One thing any good horror film should do is tap into the atavistic terror people can experience even when, rationally, there’s no reason to. There’s a particular strand of modern horror that aims to do this by concentrating on the domestic: taking comfortable, suburban family life and infiltrating it slowly with the creeping threat of the supernatural. Scott Stewart’s Dark Skies is the latest in this genre, a film which creates its impact not by throwing buckets of gore at the screen, but psychologically, by simply asking you to imagine feeling unsafe in your own home.
Dark Skies is the newest release from Blumhouse Productions, following hits including the Paranormal Activity series, Insidious and Sinister. They share common threads: themes of domestic disturbance in a contemporary, suburban settings and a gradual supernatural invasion threatening a nuclear family. These films don’t expect you to empathise with people being tortured and ripped apart in some epic, baroque feud conducted by shrieking fiends from hell. They just want you to think about what you’d do if you didn’t believe your children were protected. They’re formulaic – extremely so – and this is their weakness and their strength. The predictability of the way they create unease then exploit it with well-timed frights creates a paradox: they’re scary, but in a comforting way. Audiences are attuned to the visual and auditory cues that a fright is coming, and the adrenaline rush of these safe shocks is addictive, like a rollercoaster ride, and just as short-lived.

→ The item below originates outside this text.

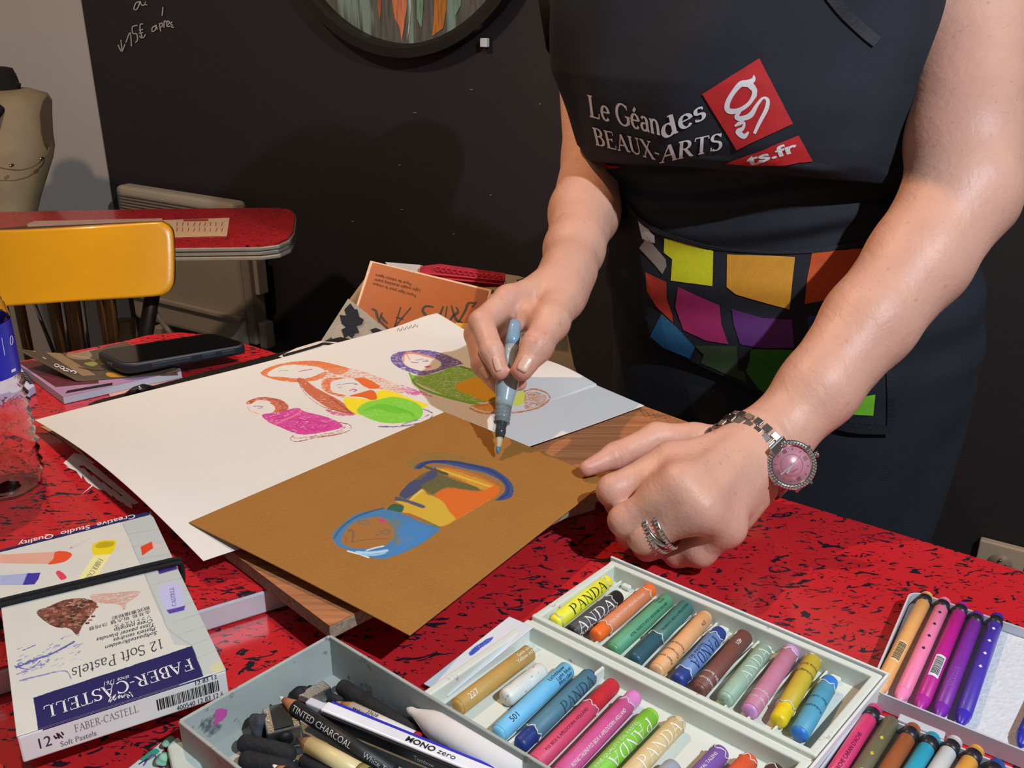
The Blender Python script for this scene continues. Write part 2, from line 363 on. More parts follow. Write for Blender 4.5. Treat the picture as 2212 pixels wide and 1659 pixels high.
def pxmap(bvh, lift=.0006):
    o0 = V(C0)
    def f(x, y):
        d = V(ray(x, y)).normalized(); h = bvh.ray_cast(o0, d)
        if h[0] is None: return None
        n = h[1] if h[1].dot(d) < 0 else -h[1]
        return np.array(h[0] + n * lift)
    return f

# ------------------------------------------------------------------ setting
def formica(name, sc_=1.0, rot=0.25):
    m = M(name, '#bd2329', .22, var=.06, scale=6, coat=.25); nt = m.node_tree; b = nt.nodes['Principled BSDF']
    base = b.inputs['Base Color'].links[0].from_socket
    tc = [n for n in nt.nodes if n.type == 'TEX_COORD'][0]
    def N(scale, stretch, th, wid, dist, det=2.5, loc=0.):
        mp = nt.nodes.new('ShaderNodeMapping'); mp.inputs['Scale'].default_value = stretch; mp.inputs['Rotation'].default_value = (0, 0, rot); mp.inputs['Location'].default_value = (loc, loc * .7, 0)
        nt.links.new(tc.outputs['Object'], mp.inputs[0])
        n = nt.nodes.new('ShaderNodeTexNoise'); n.inputs['Scale'].default_value = scale * sc_; n.inputs['Detail'].default_value = det; n.inputs['Distortion'].default_value = dist; n.inputs['Roughness'].default_value = .55
        nt.links.new(mp.outputs[0], n.inputs[0])
        r = nt.nodes.new('ShaderNodeValToRGB'); r.color_ramp.elements[0].position = th; r.color_ramp.elements[1].position = th + wid; nt.links.new(n.outputs['Fac'], r.inputs[0]); return r.outputs[0]
    a = N(70, (.62, 1.2, 1), .60, .012, 2.2, 3.0); c = N(130, (.6, 1.3, 1), .63, .012, 1.6, 2.5, 3.1)
    mxx = nt.nodes.new('ShaderNodeMath'); mxx.operation = 'MAXIMUM'; nt.links.new(a, mxx.inputs[0]); nt.links.new(c, mxx.inputs[1])
    mx = nt.nodes.new('ShaderNodeMix'); mx.data_type = 'RGBA'; nt.links.new(mxx.outputs[0], mx.inputs[0]); nt.links.new(base, mx.inputs[6]); mx.inputs[7].default_value = srgb('#1d1a26') + (1,)
    nt.links.new(mx.outputs[2], b.inputs['Base Color']); return m
M_FORM = formica('red_formica_black_flecks')
M_FORM2 = formica('red_formica_back', 1.6)
M_ALU = M('ribbed_aluminium', '#c6cacf', .35, .25, var=.05, scale=30)
M_BLACKWALL = M('black_painted_wall', '#272021', .62, var=.10, scale=1.6, bump=.12, bscale=260, dirt='#261f20', dscale=2.2, dth=.5)
M_GREYWALL = M('grey_painted_wall', '#b3a79f', .8, var=.04, scale=2, bump=.1, bscale=200)
M_CHALK = M('white_chalk', '#b9b0ab', .9, var=.15, scale=200)
M_FLOOR = M('dark_floor', '#1b1512', .5, var=.2, scale=8)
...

Dark Skies’ plot is absolutely standard. Apart from their origin story, its grey aliens are indistinguishable from the demons and ghosts of Paranormal Activity, Insidious and other recent releases like Mama, The Pact and The Possession. The families, the children, the houses, the artefacts, the web research and the crazy expert are always as reassuringly familiar as the sudden jumps and starts and supernatural reveals.
Films of this genre are so similar that the hooks to keep you watching have to be in the details. The secret that these successful producers have realised, though, is that these hooks shouldn’t lie in the nature of the supernatural entity, or even what it does to the family, they should be in the problems the family has before they even know they’re being haunted, and how these issues affect their reactions. As Tolstoy suggested, interesting stories about families depend on there being particular conflicts and dissatisfaction within them.
Daniel, the father in Dark Skies (Josh Hamilton) is consumed with the need to keep up appearances, even though he’s been made redundant and is facing losing his lovely house. For him, being the target of predatory aliens is almost less awful than having the neighbours find out about it. The divisions caused by these worldly stresses are what bring the supernatural threats to life; they inform the families’ individual responses and make us care about them. The human consequences, the effects on relationships, are where the impact lies.
Symbolic links between concepts of home and family are vital, and traditional ideas about the supernatural come into play here – for example, the notion that a tragic or violent event can leave bad energy haunting a house and therefore a family, or tales of demons that attach themselves to families and are passed on through the generations. Houses suffer physical attack, mirroring the emotional attacks their occupants experience, and families’ relationships with their environments deteriorate as their relationships with each other are strained. Dark Skies replaces earthly phenomena with extraterrestrial, but in every other respect the aliens have the exact same effect.
This kind of horror relies on beautiful houses; plenty of panelled doors for evil to hide behind and dark corridors for it to creep along. The polished wooden floors, sombre corridors lined with tasteful artwork, gleaming kitchens and sweeping staircases represent the sanctity of what’s being violated: the institution of the family itself. Children are vital, too. Traditionally sensitive to phenomena adults find hard to accept, little children are innocent and vulnerable, and teenagers are a perfect symbol for the liminal, for creatures on the cusp between one plane of existence and another. Dark Skies’ two boys are perfect stereotypes in this regard.
Like any fiction, Dark Skies and its ilk try to make it easy for audiences to suspend disbelief and invest in the fantasy they create. The fear of losing control over what goes on in your own home – the one place you’re supposed to be able to feel totally secure – conjures up a potent fantasy. If home isn’t safe, where else can you go? What if you were under attack from something supernatural, something that by definition doesn’t follow the rules? What resources would you find within yourself? What could you endure if you absolutely had to?
The power of these fears lies in the extent of the threat. Supernatural horrors start by invading a home and endangering the family within, but the next step is taking over a body and devouring the very soul. Bodily autonomy, the most fundamental security, is ultimately at stake. These themes are rich with possibility. The ways to spark these particular fears are infinitely variable, from the subtle to the gross to the bizarre, and this is why filmmakers continue to exploit them. This and the fact that audiences keep coming back for more.
Dark Skies is well crafted, with decent acting and some genuinely funny moments undercutting the predictable thrills, but ultimately all it is is another identikit thriller in a very familiar mould. It also shares the problem of so many films of this type: that of achieving a satisfactory resolution. Addicts will find it an adequate fix, but the next big fright had better come along soon.